:: MATERIAL FOR THE TASK ::

________________

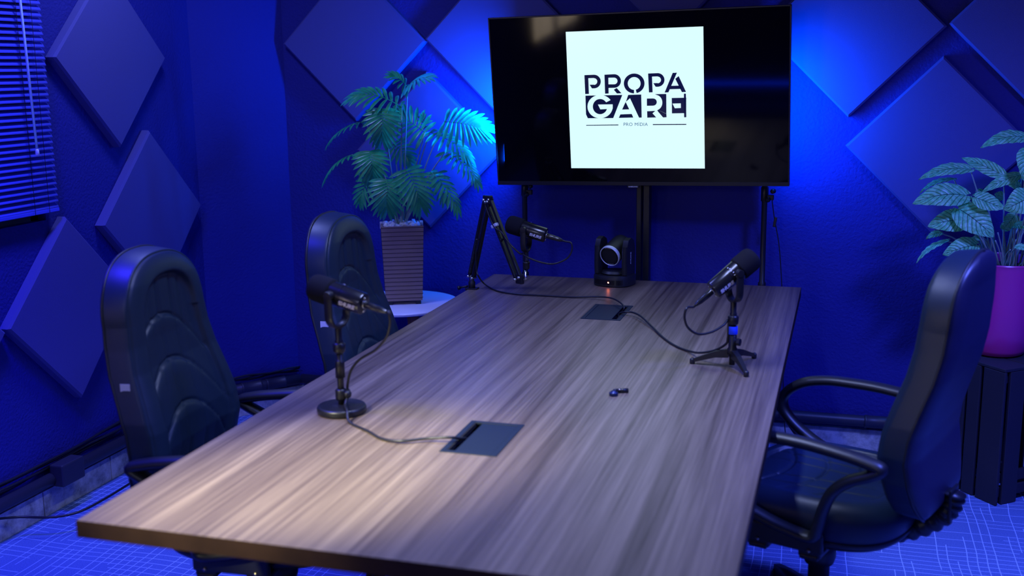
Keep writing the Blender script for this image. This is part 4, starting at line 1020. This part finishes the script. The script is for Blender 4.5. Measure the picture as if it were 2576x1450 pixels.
PX, PY = 2.040, -.015
t = thing('potted_aglaonema', 'silver-green leafy plant in a tall magenta pot on the crate', 'potted plant', (PX, PY, CH))
b = MB(); b.lathe([(.0, .0), (.080, .0), (.098, .008), (.108, .025), (.122, .09), (.148, .24), (.160, .345), (.163, .360), (.165, .364), (.163, .368), (.155, .368), (.152, .362), (.150, .33), (.0, .33)], None, 64); b.build('pot', M_pot, t, auto=.8)
b = MB(); b.lathe([(.1515, .333), (.08, .338), (.0, .341)], None, 40); b.build('soil', mat('potting_soil', (.02, .014, .01), .95, bump=(60, 1, .01)), t)
o1 = Vector((PX, PY, CH)); lf = MB(); sm_ = MB()
def c3(x, y): return (2276+x/3.627, 320+y/3.627)
def leaf(b0, t0, Y0, Y1, w, n, cup=.25, bend=.02, root=None, twist=0):
    A_ = px(*c3(*b0), Y0)-o1; B2 = px(*c3(*t0), Y1)-o1; n = Vector(n).normalized(); D_ = B2-A_; L_ = D_.length; tg0 = D_/L_
    n = (n-tg0*n.dot(tg0)).normalized(); sd = tg0.cross(n).normalized(); w = w*4.45/CF/3.627*1.0; rows = []; uv = []
    NU, NV = 12, 26
    for k in range(NV+1):
        v = k/NV; wd = w*(max(0, math.sin(PI*min(1, v**.62)))**.75)*(1 if v < .98 else .2)
        if k == 0: wd = w*.12
        if k == NV: wd = .0006
        row = []; ur = []; c = A_+D_*v+n*(bend*4*v*(1-v))
        for j in range(NU+1):
            s = j/NU*2-1; au = abs(s); rip = .0028*math.sin((v-.28*au)*34)*au*(1-au*.4)
            back_ = -.10*L_*au*au*max(0, 1-v*6)
            row.append(c+sd*wd*s+tg0*back_+n*(wd*cup*au*1.0-wd*cup*1.2*au*au*.8+rip)); ur.append((s*.5+.5, v))
        rows.append(row); uv.append(ur)
    lf.grid(rows, uv=uv)
    if root is not None:
        R0 = Vector((root[0], root[1], .335)); m_ = R0.lerp(A_, .6)+Vector((0, 0, .02)); P = catmull([R0, m_, A_-n*.002], 9); sm_.tube(P, [.0038-.0016*i/(len(P)-1) for i in range(len(P))], 7)
U_ = (.15, -.60, .80); FR = (.25, -.90, .35)
leaf((600, 385), (125, 480), -.12, -.16, 72, U_, .3, .025, (-.03, -.02))
leaf((905, 445), (520, 280), -.10, -.05, 66, FR, .2, .01, (.0, -.03))
leaf((560, 625), (70, 700), -.16, -.20, 118, (.1, -.75, .65), .3, .03, (-.04, -.03))
leaf((450, 480), (135, 605), -.06, -.10, 42, (.0, -.3, .95), .3, .02, (-.04, .02))
leaf((1052, 440), (700, 600), -.08, -.13, 55, (.2, -.7, .7), .3, .02, (.02, 0))
leaf((1120, 100), (690, 190), -.06, -.10, 78, (.1, -.65, .75), .2, .03, (.03, .0))
leaf((1130, 210), (1085, 490), -.14, -.18, 105, FR, .25, .02, (.04, -.02))
leaf((640, 640), (912, 745), -.19, -.20, 85, (.1, -.8, .6), .4, .0, (-.01, -.04))
leaf((490, 745), (812, 1005), -.17, -.21, 130, (.2, -.92, .25), .2, .02, (-.02, -.03))
leaf((560, 850), (208, 908), -.14, -.17, 108, (-.1, -.85, .5), .2, .02, (-.05, -.02))
leaf((655, 1075), (345, 1166), -.17, -.20, 92, (.1, -.85, .5), .25, .015, (-.04, -.05))
leaf((385, 1040), (105, 1243), -.12, -.15, 38, (-.2, -.4, .9), .3, .02, (-.06, -.01))
leaf((1150, 640), (905, 757), -.18, -.21, 115, FR, .25, .02, (.03, -.04))
leaf((335, 968), (192, 1022), -.09, -.10, 38, (0, -.6, .8), .2, .01, (-.07, .02))
leaf((1010, 800), (890, 935), -.06, -.08, 60, FR, .2, .01, (.01, .02))
leaf((1055, 545), (925, 520), -.10, -.12, 40, FR, .2, .01, (.03, .01))
leaf((700, 1000), (590, 1030), -.08, -.10, 28, FR, .2, .01, (-.01, .01))
leaf((1010, 1090), (1120, 1135), -.19, -.20, 40, (.1, -.6, .8), .2, .01, (.04, -.06))
leaf((900, 640), (820, 610), -.03, -.04, 45, FR, .2, .0, (.01, .03))
leaf((720, 585), (645, 590), -.03, -.04, 35, U_, .2, .0, (-.01, .03))
leaf((1000, 900), (1160, 960), -.10, -.12, 55, (0, -.6, .8), .2, .02, (.04, 0))
leaf((890, 930), (990, 850), -.05, -.05, 45, FR, .2, .02, (.02, .02))
leaf((1250, 420), (1520, 560), -.08, -.12, 100, U_, .3, .03, (.06, 0))
leaf((1250, 700), (1500, 880), -.10, -.14, 100, U_, .3, .03, (.07, -.02))
leaf((1230, 200), (1480, 300), .0, .02, 90, U_, .3, .03, (.05, .02))
leaf((1200, 900), (1400, 1120), -.14, -.18, 90, FR, .3, .03, (.06, -.05))
random.seed(5)
for k in range(16):
    a = random.uniform(0, 2*PI); r = random.uniform(.02, .07); R0 = Vector((math.cos(a)*r, math.sin(a)*r, .335)); E0 = R0+Vector((math.cos(a)*.06+random.uniform(-.04, .04), math.sin(a)*.05-.01, random.uniform(.08, .17)))
    sm_.tube(catmull([R0, (R0+E0)/2+Vector((0, 0, .015)), E0], 5), .0026, 6)
lf.build('leaves', M_silverleaf, t); sm_.build('stems', M_stem, t)

# strip light on the wall behind the photographer, mirrored in the television
t = thing('strip_light', 'slim blue strip light behind the camera, mirrored as a thin line in the television', 'strip light', (.2, YF+.03, .19))
b = MB(); b.box((0, -.008, 0), (2.4, .02, .035), bev=.003); b.build('channel', M_matt, t)
b = MB(); b.box((0, .006, 0), (2.36, .006, .014)); b.build('diffuser', mat('blue_diffuser', (.1, .1, .3), .4, emit=(0.0, 0.03, 1.0), es=30.0), t)
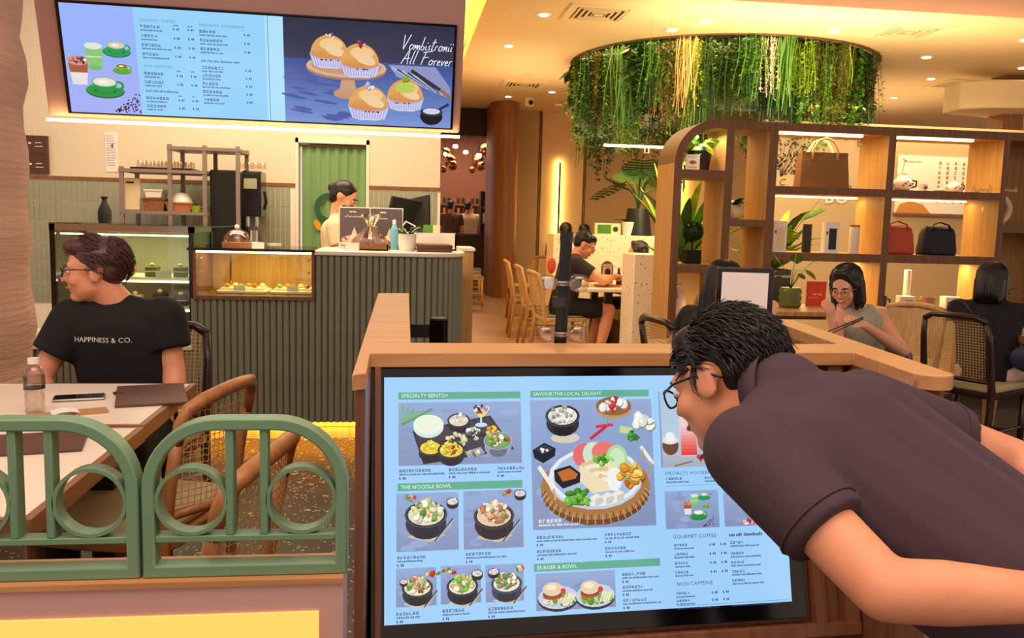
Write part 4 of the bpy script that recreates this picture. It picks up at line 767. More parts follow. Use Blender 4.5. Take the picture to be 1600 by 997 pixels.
# ------------------------------------------------------------------ tables and chairs at the left
def table(lb, x0, y0, x1, y1, legs, m='table_white', z=.75):
    t = T('dining_table', lb, 'table', ((x0+x1)/2, (y0+y1)/2, 0)); a, b = (x1-x0)/2, (y1-y0)/2
    MB().box(-a+.018, -b+.018, z-.03, a-.018, b-.018, z).build('top', m, t); MB().box(-a, -b, z-.042, a, -b+.018, z-.001).box(-a, b-.018, z-.042, a, b, z-.001).box(-a, -b+.018, z-.042, -a+.018, b-.018, z-.001).box(a-.018, -b+.018, z-.042, a, b-.018, z-.001).build('edge', 'table_wood', t)
    for lx, ly in legs: MB().box(lx-.035, ly-.035, .012, lx+.035, ly+.035, z-.042).build('leg', 'black', t); MB().box(lx-.16, ly-.16, 0, lx+.16, ly+.16, .012).build('foot', 'black', t)
    return t
table('white topped table where the man in black sits', -1.85, 2.485, -.71, 3.11, [(.36, 0), (-.3, 0)]); table('white topped table just behind the green fence', -1.85, 1.72, -.705, 2.47, [(.22, .05), (-.35, .05)])
def cane_mesh(w_, h, n, m, bend=0., tw=.003):
    mb = MB()
    def P(u, v): return (u*w_/2, -bend*(1-u*u), v*h)
    for i in range(n+1):
        u = -1+2*i/n; e = tw/w_*2
        mb.strip([P(max(-1, u-e/2), k/4) for k in range(5)], [P(min(1, u+e/2), k/4) for k in range(5)])
    for j in range(m+1):
        v = j/m; e = tw/h; mb.strip([P(-1+k/5, max(0, v-e/2)) for k in range(11)], [P(-1+k/5, min(1, v+e/2)) for k in range(11)])
    for i in range(-m, n):
        a = []; b = []
        for k in range(9):
            q = k/8; u = -1+2*(i+q*m)/n
            if -1 <= u <= 1: a.append(P(u-.4*tw/w_, q)); b.append(P(u+.4*tw/w_, q))
        if len(a) > 1: mb.strip(a, b)
    return mb
cn1 = cane_mesh(.40, .30, 22, 16, .07); cn1m = cn1.mesh('cane_panel', 'cane'); cn2m = cane_mesh(.34, .36, 20, 22, .0).mesh('cane_panel', 'cane')
def armchair(lb, loc, rz, group=None):              # local +y is the front
    t = T('cane_armchair', lb, 'chair', loc, rz, group)
    MB().slab(rrect(-.24, -.22, .24, .25, .09), .405, .44).build('seat_frame', 'chair_wood', t, bevel=.006); MB().slab(rrect(-.225, -.2, .225, .235, .085), .44, .475).build('cushion', 'cushion', t, bevel=.012)
    for sx in (-1, 1):
        MB().tube([(sx*.215, .21, 0), (sx*.21, .2, .25), (sx*.21, .195, .43)], [.017, .02, .022], 10).build('leg', 'chair_wood', t, smooth=180)
        MB().tube([(sx*.23, -.24, 0), (sx*.215, -.19, .25), (sx*.21, -.2, .45), (sx*.213, -.222, .60), (sx*.215, -.246, .73)], [.014, .017, .019, .018, .017], 10).build('leg', 'chair_wood', t, smooth=180)
    rail = [(-.215, -.245, .72), (-.218, -.256, .77), (-.20, -.27, .812), (-.15, -.29, .832), (-.07, -.303, .842), (0, -.306, .845), (.07, -.303, .842), (.15, -.29, .832), (.20, -.27, .812), (.218, -.256, .77), (.215, -.245, .72)]
    MB().tube(rail, [.017, .018, .019, .020, .020, .020, .020, .020, .019, .018, .017], 12).build('top_rail', 'chair_wood', t, smooth=180)
    MB().tube([(-.212, -.21, .51), (-.1, -.275, .515), (0, -.29, .515), (.1, -.275, .515), (.212, -.21, .51)], .014, 10).build('lower_rail', 'chair_wood', t, smooth=180)
    o = link('cane_panel', cn1m, t, (0, -.222, .52), (R(4), 0, 0)); o['kind'] = 'stuff'
    MB().cyl((-.21, .195, .2), (-.21, -.19, .2), .011, n=8).cyl((.21, .195, .2), (.21, -.19, .2), .011, n=8).build('stretcher', 'chair_wood', t)
    return t
armchair('honey wood cane armchair drawn up to the far table', (-.78, 2.66, 0), R(75)); armchair('honey wood cane armchair right behind the fence by the kiosk', (-.56, 1.93, 0), R(80))
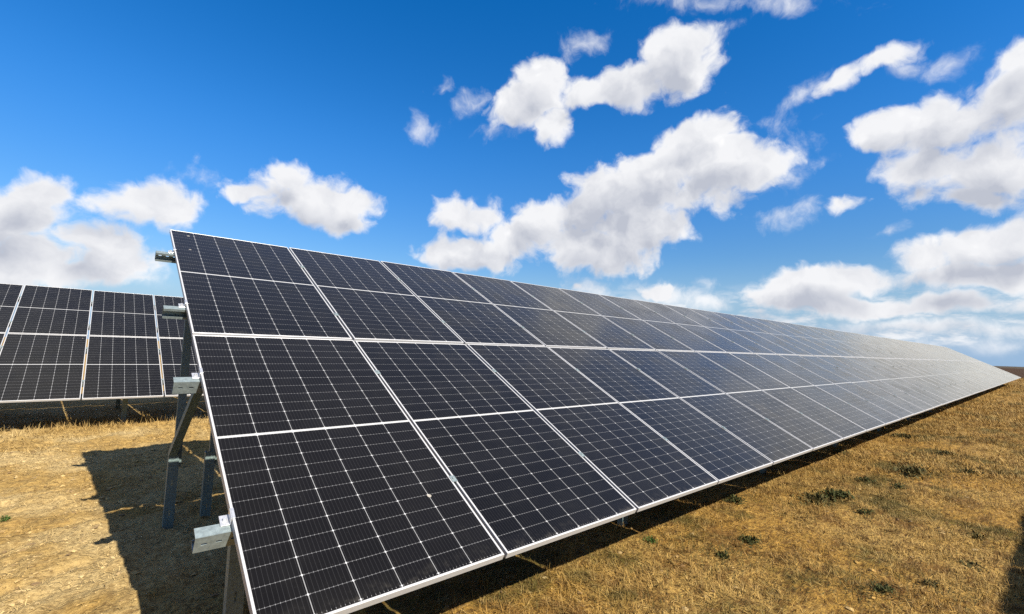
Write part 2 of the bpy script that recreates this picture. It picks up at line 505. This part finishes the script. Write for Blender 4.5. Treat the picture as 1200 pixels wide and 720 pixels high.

________________

:: WRITTEN PROBLEM ::
Show every line above in which the word "recreates" occurs.

:: REPLY ::
Write part 4 of the bpy script that recreates this picture. It picks up at line 767. More parts follow. Use Blender 4.5. Take the picture to be 1600 by 997 pixels.
Write part 2 of the bpy script that recreates this picture. It picks up at line 505. This part finishes the script. Write for Blender 4.5. Treat the picture as 1200 pixels wide and 720 pixels high.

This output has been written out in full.